A cientista também comentou o aumento dos gastos com defesa e armamentos, que, segundo ela, aprofundam ainda mais o desequilíbrio na distribuição global de recursos.
“Agride muito os cientistas quando a gente vê a enorme quantidade de recursos que estão sendo canalizados para guerras e, agora, para defesa, que na verdade mina ainda mais aquela já difícil capacidade de buscar a quantidade de recursos necessários para a implementação das ações”, disse.

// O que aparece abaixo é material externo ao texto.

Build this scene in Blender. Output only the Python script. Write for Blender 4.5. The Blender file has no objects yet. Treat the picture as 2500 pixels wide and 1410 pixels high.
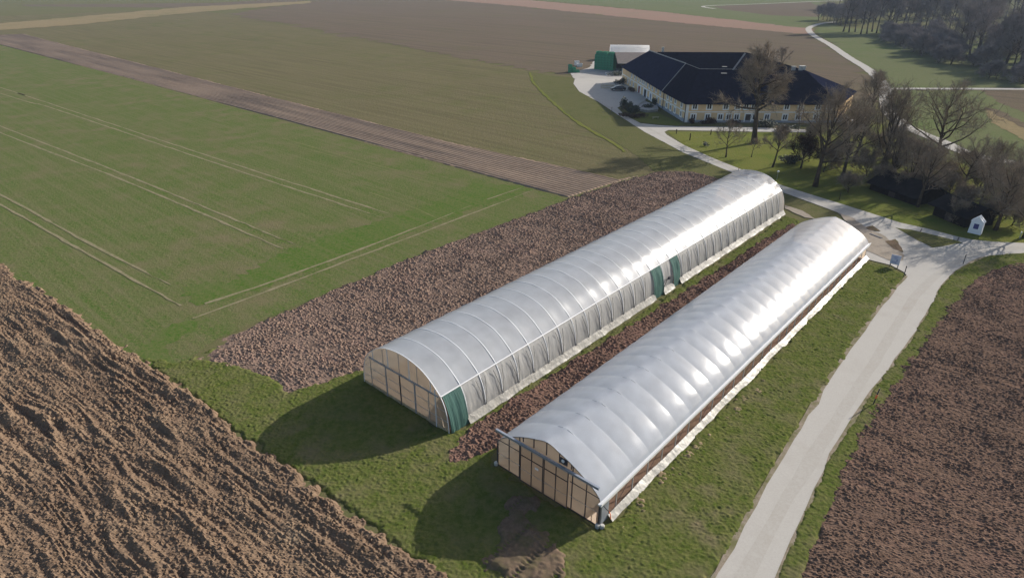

Apesar de reconhecer que implementar não se resume a financiamento, Krug reforçou que identificar os caminhos possíveis, e o que cada um deles exige, é essencial. “Implementação não é só dinheiro, mas, se depender de dinheiro, como é que a gente pode buscar isso?”, questionou.
Ainda assim, a cientista ressaltou que a existência do Acordo de Paris foi fundamental para criar uma base comum de atuação entre os países. “Se nós não tivéssemos o Acordo de Paris, eu acredito que nós não teríamos avançado tanto quanto avançamos até agora. Ainda não suficientemente, mas é reconhecido o avanço que se conseguiu fazer de uma maneira global”, avaliou.
Ela destacou que o acordo não se limita à meta de limitar o aquecimento global a 1,5 °C. “Ele também foca em temas como justiça climática, equidade, desenvolvimento sustentável, resiliência, adaptação. Há um campo muito amplo de ações que são perseguidas ao longo do tempo”, explicou.
A cada cinco anos, os países submetem suas metas nacionalmente determinadas (NDCs), mas ainda enfrentam barreiras significativas, sobretudo os países com contextos sociais, econômicos e tecnológicos mais vulneráveis. “É complexo. Há uma diferenciação muito grande entre os países”, afirmou.
Com 196 países-membros, a Convenção do Clima exige decisões consensuais nas COPs, o que significa que todas as nações precisam concordar com os termos debatidos. “A gente não fala só de dinheiro e de financiamento, mas também da necessidade que os países desenvolvidos, em particular, apoiem os países em desenvolvimento mais vulneráveis pela falta de tecnologia e pela falta de capacitação”, observou.
Como exemplo de um tema que só recentemente começou a ganhar espaço nas negociações, Krug citou os oceanos. “O oceano é um tema muito novo dentro da convenção. Ele foi citado no texto da convenção de uma maneira muito vaga. De forma concreta, como entram, por exemplo, as florestas, o oceano nunca tinha entrado”, afirmou.
Segundo ela, a Década do Oceano tem impulsionado a identificação de ações específicas ligadas ao tema, desde perdas e danos até a melhoria de dados e modelos. Algumas dessas medidas são mais simples e podem ser coordenadas com rapidez, enquanto outras são mais complexas e exigem grandes investimentos. Em ambos os casos, o desafio está em transformar promessas em prática.